I’m ready to cum, and I tell him so.  Will he take it in his mouth, or let the cum fall to the floor?  I don’t remember which option he chose, I just remember the flood of pleasure mixed with guilt, since he’s done all the work, and I’ve just lain there and been served.  Is this how he likes it though?

When I return to earth after the orgasm, we look at each other and smile.  He is really beautiful and we sort of laugh, partly because we’ve been so daring, and partly because we are thinking “what now?”  And that’s when we hear the lock to the apartment door click and the door open. 

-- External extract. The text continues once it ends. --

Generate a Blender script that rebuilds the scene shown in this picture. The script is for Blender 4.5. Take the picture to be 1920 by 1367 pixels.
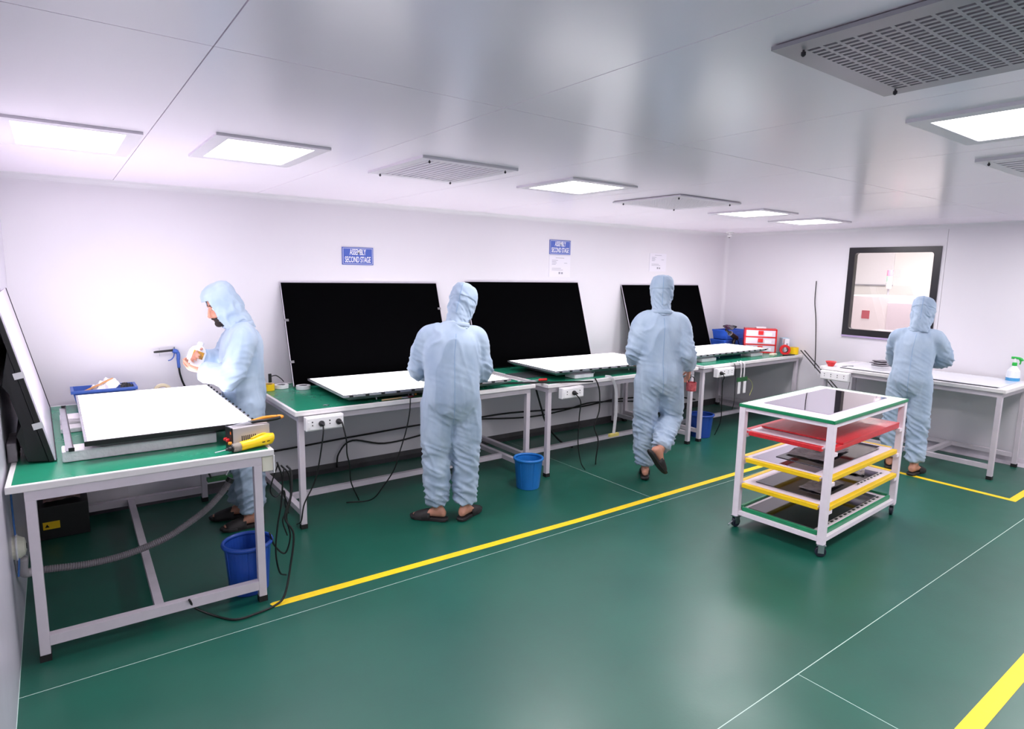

“Hey Paul, I’m hooooome!” a female voice sings.  “Are you here?”  My trick (so his name is Paul, is it?) drops his smile and a look of terror takes its place.  I know instinctively not to say a word.  “I’m in my room, just changing, be right out!” he bellows.  He pleadingly looks at me and places a finger to his lips, but I don’t need to be told to keep quiet.  He leaves me in the bedroom, closing the door behind him, and I hear “Hey Claudette, what are you doing home so early?” 

With an overly dramatic flair, I decide that this is how Anne Frank felt hiding in the attic and wait until Paul eventually finds some way to release me.  He returns shortly.  “The coast is clear.”  His friend Claudette (roommate? wife? sister?) is chattering from another room as a frazzled Paul fumbles me to the door, opens it and with a quick “thanks”, gently pushes me out.  A narrow escape, but I’m out.  Dear Lord, I hope I didn’t drop my wallet inside.  I check and see that I have everything I came with and turn to go.  When I get back onto the street, the sun is still out, and New Yorkers are still scurrying everywhere.  Nothing stopped while I was playing Anne Frank.  And so I blend in with the crowd on the street and continue on my path uptown on Broadway.